Q. Ken, there was a fair amount of abuse heaped on Montgomerie at Congressional just a couple of years ago in the U.S. Open. Can you guarantee that this gallery, if the Americans fall behind five or six points going into the last day, without some kind of rally won't go over the edge like they did in Boston?

KEN VENTURI: Well, Montgomerie is not here. But as Peter said he was appalled by what happened -- I would be very surprised if anything like that happened here. You all now know, you've got a pretty good in sight into the way we feel. You can pass it on to the press and the people, and I think you'll see a very pleasant competition.

Q. Ken, earlier today the players were saying we as the media do not know about the things they talk about and about their attitude. You're there, could you talk with us about how interested they were in this event? And also continuing on what you just said, do you tell these young players your experiences with Mr. Nelson, Mr. Hogan, Mr. Sarazen, do you tell them stories, I guess, is the best question?

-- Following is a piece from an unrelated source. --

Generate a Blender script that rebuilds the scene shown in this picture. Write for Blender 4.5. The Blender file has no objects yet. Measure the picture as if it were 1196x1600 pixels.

KEN VENTURI: I think they know that about that. I think with the difference in the television that I do, you know, we all -- we've got the most sophisticated audience there is in television. Golfers watch television, they know golf, there's a different language in golf, you can tell about how somebody talks if they know golf. I can say that's a dumb, rotten shot. The player knows it, and I know it. But if I say that's the one place he didn't want to hit it, he would love to have that shot over. But I treat each player on the fairway or out there on television is the way I would like him to treat me if I was out there. And I think that's the respect that tradition-wise that we all have. And I just feel that you're going to see it here. And that's -- I have nothing -- Weir saying the same thing. He talked about at the press conference with Jim Furyk, and he was just -- he felt that the press didn't know him. He's a very quiet person. But if you were together with and being in the -- with them as I have been, you will see a very -- 12 players that have a common goal -- 24 players that have a common goal, and two captains that have a common goal. But we'll get in there. I love competition. I mean, there's nothing like it. It wouldn't be fun if there wasn't competition. And Weir going to go at a full bore, and there's nothing like it. The bottom line is respect for the game of golf.